◆ **Problem to solve**: In your copy, leave out the pictures; write out all the data exactly.

-- -- --

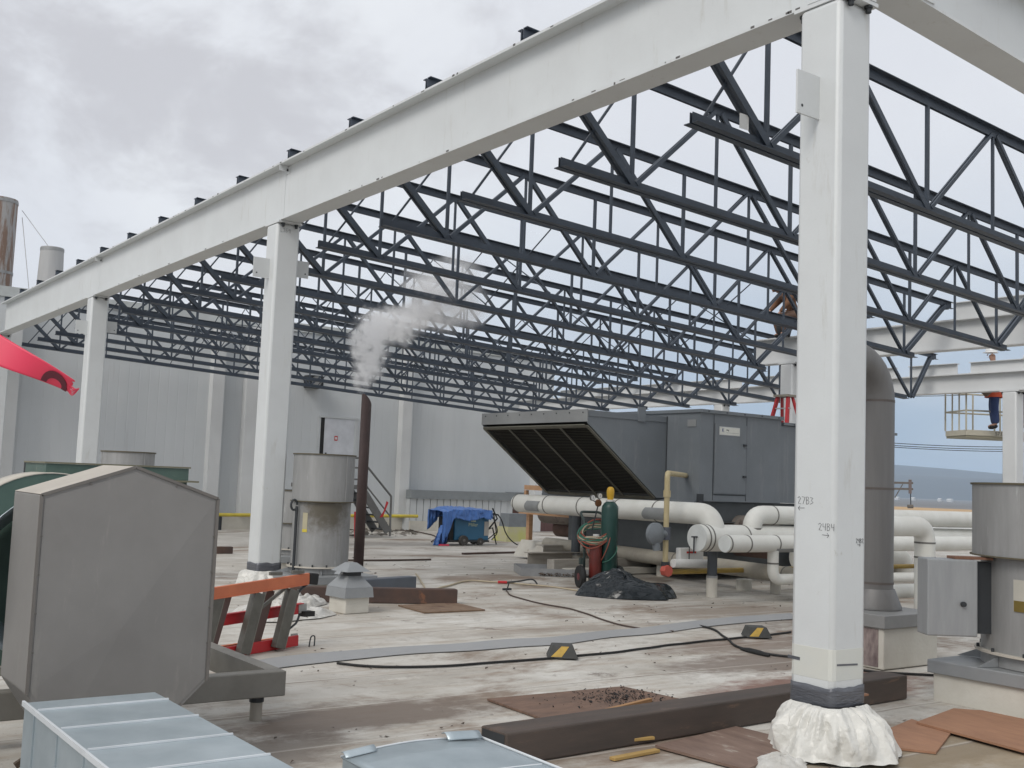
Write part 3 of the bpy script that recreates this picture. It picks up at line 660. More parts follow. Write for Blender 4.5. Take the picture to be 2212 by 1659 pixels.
fl, fz, fzt = exhaust_fan('exhaust_fan', 'grey upblast exhaust fan behind the brown vertical pipe, left of centre', (6.90, 13.80), .395, .88, .422, .64, 1.12, .13, FG, thr=.08, bm=STAINED)
MB().tube([(-.43, -.1, fzt-.95), (-.43, -.1, fzt-.08)], .02, 6).build('conduit', DARK, fl)
MB().tube([V((-.47+.045*math.cos(a*.5), -.1, fzt-.06+.07*math.sin(a*.5))) for a in range(13)], .016, 6).build('eye_ring', DARK, fl)
def label_plate(parent, r, ang, z, w, h, m):
    mb = MB(); n = 5
    vs = []
    for i in range(n+1):
        a = ang+(i/n-.5)*w/r
        for zz in (z, z+h): vs.append(((r+.003)*math.cos(a), (r+.003)*math.sin(a), zz))
    mb.add(vs, [(2*i, 2*i+2, 2*i+3, 2*i+1) for i in range(n)])
    return mb.build('label_plate', m, parent, solid=.002)
label_plate(fl, .395, math.radians(-150), fz+.50, .075, .22, mat('yellowed label', (.42, .38, .26), .7)); label_plate(fl, .396, math.radians(-150), fz+.46, .075, .04, YEL)
GREASE = mat('grease stain', (.13, .115, .09), .8, c2=(.26, .25, .23), scale=5)
def stain(parent, r, ang, z1, w, h, seed, m=GREASE):
    mb = MB(); n, k = 24, 8; vs = []
    for i in range(n+1):
        f = i/n-.5; a = ang+f*w/r
        dp = h*max(.04, (1-(2*f)**2))*(.75+.5*noise.noise(V((f*6, seed, 0))))
        for j in range(k+1): vs.append(((r+.002)*math.cos(a), (r+.002)*math.sin(a), z1-dp*j/k))
    mb.add(vs, [(i*(k+1)+j, (i+1)*(k+1)+j, (i+1)*(k+1)+j+1, i*(k+1)+j+1) for i in range(n) for j in range(k)])
    return mb.build('grease_stain', m, parent)

# large fan at the right edge with a square junction cover on its side
fr, fz2, fzt2 = exhaust_fan('exhaust_fan', 'large grey upblast exhaust fan at the right edge above the orange plywood', (9.44, 4.76), .69, .80, .76, .61, 1.56, .26, FG, thr=.10)
label_plate(fr, .69, math.radians(176), fz2+.36, .12, .26, mat('pale worn label', (.50, .48, .42), .7)); label_plate(fr, .693, math.radians(176), fz2+.36, .11, .09, mat('brass plate', (.22, .16, .04), .5, .4))
t = fr
Rm = Matrix.Rotation(-.60, 4, 'Z')
def onfan(mb_, nm, mm, bev=0):
    o_ = mb_.build(nm, mm, fr, bevel=bev); o_.matrix_local = Rm; return o_
onfan(MB().box((-1.27, -.12, .60), (-.84, .10, 1.24)), 'motor_cover', mat('pale galvanised', (.37, .38, .385), .5, .3, c2=(.29, .30, .305), scale=3, streak=(3, 3, .4)), .012)
onfan(MB().box((-.86, -.04, .62), (-.62, .08, 1.22)), 'cover_arm', DARK)
onfan(MB().lathe([(.022, -.15), (.022, -.121)], (-.97, 0, .87), 10, 'y'), 'latch', DARK)
onfan(MB().box((-1.03, -.10, 1.242), (-.70, .06, 1.262)), 'bracket', mat('rusty bracket', (.22, .11, .07), .8))
# fan far behind the big grey hood
bb = PY(278, 975, 15.5)
exhaust_fan('exhaust_fan', 'grey exhaust fan top showing above the green flange, far left', (bb.x, 15.5), .33, bb.z-deck(15.5)-.34-.62, .355, .62, 1.0, .13, FG, thr=.08)
# fan half hidden behind the second column
q = PY(640, 1058, 17.5)
exhaust_fan('exhaust_fan', 'pale exhaust fan half hidden between the second column and the fan with the grease stain', (q.x+.02, 17.5), .38, q.z-deck(17.5)-.34-.55, .42, .55, 1.1, .13, FG, thr=.08)
# ================================================================== VERTICAL BROWN PIPE WITH STEAM
q = PY(776, 1180, 14.9)
zt0 = PY(776, 850, 14.9).z
t = thing('vent_pipe', 'tall thin brown steel pipe blowing white steam', 'pipe', (q.x, 14.9, deck(14.9)))
H = zt0-deck(14.9)
mb = MB(); n = 20; vs = []
for k in range(n):
    a = 2*math.pi*k/n; vs.append((.075*math.cos(a), .075*math.sin(a), 0))
for k in range(n):
    a = 2*math.pi*k/n; vs.append((.075*math.cos(a), .075*math.sin(a), H-.10*(math.cos(a-.3)+1)))
mb.add(vs, [(k, (k+1) % n, n+(k+1) % n, n+k) for k in range(n)])
mb.build('shaft', PIPEB, t, smooth=True, solid=.008)
MB().lathe([(.14, 0), (.14, .02)], (0, 0, 0), 20).build('base_flange', RUST, t)
# small roof vent with pitched cowl
q = G(765, 1334)
c = V((6.28, 11.72, deck(11.7)))
t = thing('roof_vent', 'small grey sheet metal roof vent on a white curb beside the brown pipe', 'roof vent', c, rz=.12)
MB().box((-.17, -.17, 0), (.17, .17, .21)).build('curb', CURB, t, bevel=.01)
def frus(a, z0, b_, z1): return [(-a, -a, z0), (a, -a, z0), (a, a, z0), (-a, a, z0), (-b_, -b_, z1), (b_, -b_, z1), (b_, b_, z1), (-b_, b_, z1)]
MB().hexa(frus(.205, .185, .195, .30)).build('skirt', GREYCAP, t)
MB().hexa(frus(.193, .302, .095, .43)).build('cone', GREYCAP, t)
MB().hexa(frus(.09, .432, .09, .50)).build('neck', DARK, t)
MB().hexa(frus(.17, .485, .05, .585)).build('cowl', GREYCAP, t)
MB().hexa([(-.2, -.05, .45), (-.15, -.05, .45), (-.15, .05, .45), (-.2, .05, .45), (-.16, -.05, .5), (-.13, -.05, .5), (-.13, .05, .5), (-.16, .05, .5)]).build('bracket', GREYCAP, t)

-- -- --

◆ **Response to the exercise**:
Write part 3 of the bpy script that recreates this picture. It picks up at line 660. More parts follow. Write for Blender 4.5. Take the picture to be 2212 by 1659 pixels.
fl, fz, fzt = exhaust_fan('exhaust_fan', 'grey upblast exhaust fan behind the brown vertical pipe, left of centre', (6.90, 13.80), .395, .88, .422, .64, 1.12, .13, FG, thr=.08, bm=STAINED)
MB().tube([(-.43, -.1, fzt-.95), (-.43, -.1, fzt-.08)], .02, 6).build('conduit', DARK, fl)
MB().tube([V((-.47+.045*math.cos(a*.5), -.1, fzt-.06+.07*math.sin(a*.5))) for a in range(13)], .016, 6).build('eye_ring', DARK, fl)
def label_plate(parent, r, ang, z, w, h, m):
    mb = MB(); n = 5
    vs = []
    for i in range(n+1):
        a = ang+(i/n-.5)*w/r
        for zz in (z, z+h): vs.append(((r+.003)*math.cos(a), (r+.003)*math.sin(a), zz))
    mb.add(vs, [(2*i, 2*i+2, 2*i+3, 2*i+1) for i in range(n)])
    return mb.build('label_plate', m, parent, solid=.002)
label_plate(fl, .395, math.radians(-150), fz+.50, .075, .22, mat('yellowed label', (.42, .38, .26), .7)); label_plate(fl, .396, math.radians(-150), fz+.46, .075, .04, YEL)
GREASE = mat('grease stain', (.13, .115, .09), .8, c2=(.26, .25, .23), scale=5)
def stain(parent, r, ang, z1, w, h, seed, m=GREASE):
    mb = MB(); n, k = 24, 8; vs = []
    for i in range(n+1):
        f = i/n-.5; a = ang+f*w/r
        dp = h*max(.04, (1-(2*f)**2))*(.75+.5*noise.noise(V((f*6, seed, 0))))
        for j in range(k+1): vs.append(((r+.002)*math.cos(a), (r+.002)*math.sin(a), z1-dp*j/k))
    mb.add(vs, [(i*(k+1)+j, (i+1)*(k+1)+j, (i+1)*(k+1)+j+1, i*(k+1)+j+1) for i in range(n) for j in range(k)])
    return mb.build('grease_stain', m, parent)

# large fan at the right edge with a square junction cover on its side
fr, fz2, fzt2 = exhaust_fan('exhaust_fan', 'large grey upblast exhaust fan at the right edge above the orange plywood', (9.44, 4.76), .69, .80, .76, .61, 1.56, .26, FG, thr=.10)
label_plate(fr, .69, math.radians(176), fz2+.36, .12, .26, mat('pale worn label', (.50, .48, .42), .7)); label_plate(fr, .693, math.radians(176), fz2+.36, .11, .09, mat('brass plate', (.22, .16, .04), .5, .4))
t = fr
Rm = Matrix.Rotation(-.60, 4, 'Z')
def onfan(mb_, nm, mm, bev=0):
    o_ = mb_.build(nm, mm, fr, bevel=bev); o_.matrix_local = Rm; return o_
onfan(MB().box((-1.27, -.12, .60), (-.84, .10, 1.24)), 'motor_cover', mat('pale galvanised', (.37, .38, .385), .5, .3, c2=(.29, .30, .305), scale=3, streak=(3, 3, .4)), .012)
onfan(MB().box((-.86, -.04, .62), (-.62, .08, 1.22)), 'cover_arm', DARK)
onfan(MB().lathe([(.022, -.15), (.022, -.121)], (-.97, 0, .87), 10, 'y'), 'latch', DARK)
onfan(MB().box((-1.03, -.10, 1.242), (-.70, .06, 1.262)), 'bracket', mat('rusty bracket', (.22, .11, .07), .8))
# fan far behind the big grey hood
bb = PY(278, 975, 15.5)
exhaust_fan('exhaust_fan', 'grey exhaust fan top showing above the green flange, far left', (bb.x, 15.5), .33, bb.z-deck(15.5)-.34-.62, .355, .62, 1.0, .13, FG, thr=.08)
# fan half hidden behind the second column
q = PY(640, 1058, 17.5)
exhaust_fan('exhaust_fan', 'pale exhaust fan half hidden between the second column and the fan with the grease stain', (q.x+.02, 17.5), .38, q.z-deck(17.5)-.34-.55, .42, .55, 1.1, .13, FG, thr=.08)
# ================================================================== VERTICAL BROWN PIPE WITH STEAM
q = PY(776, 1180, 14.9)
zt0 = PY(776, 850, 14.9).z
t = thing('vent_pipe', 'tall thin brown steel pipe blowing white steam', 'pipe', (q.x, 14.9, deck(14.9)))
H = zt0-deck(14.9)
mb = MB(); n = 20; vs = []
for k in range(n):
    a = 2*math.pi*k/n; vs.append((.075*math.cos(a), .075*math.sin(a), 0))
for k in range(n):
    a = 2*math.pi*k/n; vs.append((.075*math.cos(a), .075*math.sin(a), H-.10*(math.cos(a-.3)+1)))
mb.add(vs, [(k, (k+1) % n, n+(k+1) % n, n+k) for k in range(n)])
mb.build('shaft', PIPEB, t, smooth=True, solid=.008)
MB().lathe([(.14, 0), (.14, .02)], (0, 0, 0), 20).build('base_flange', RUST, t)
# small roof vent with pitched cowl
q = G(765, 1334)
c = V((6.28, 11.72, deck(11.7)))
t = thing('roof_vent', 'small grey sheet metal roof vent on a white curb beside the brown pipe', 'roof vent', c, rz=.12)
MB().box((-.17, -.17, 0), (.17, .17, .21)).build('curb', CURB, t, bevel=.01)
def frus(a, z0, b_, z1): return [(-a, -a, z0), (a, -a, z0), (a, a, z0), (-a, a, z0), (-b_, -b_, z1), (b_, -b_, z1), (b_, b_, z1), (-b_, b_, z1)]
MB().hexa(frus(.205, .185, .195, .30)).build('skirt', GREYCAP, t)
MB().hexa(frus(.193, .302, .095, .43)).build('cone', GREYCAP, t)
MB().hexa(frus(.09, .432, .09, .50)).build('neck', DARK, t)
MB().hexa(frus(.17, .485, .05, .585)).build('cowl', GREYCAP, t)
MB().hexa([(-.2, -.05, .45), (-.15, -.05, .45), (-.15, .05, .45), (-.2, .05, .45), (-.16, -.05, .5), (-.13, -.05, .5), (-.13, .05, .5), (-.16, .05, .5)]).build('bracket', GREYCAP, t)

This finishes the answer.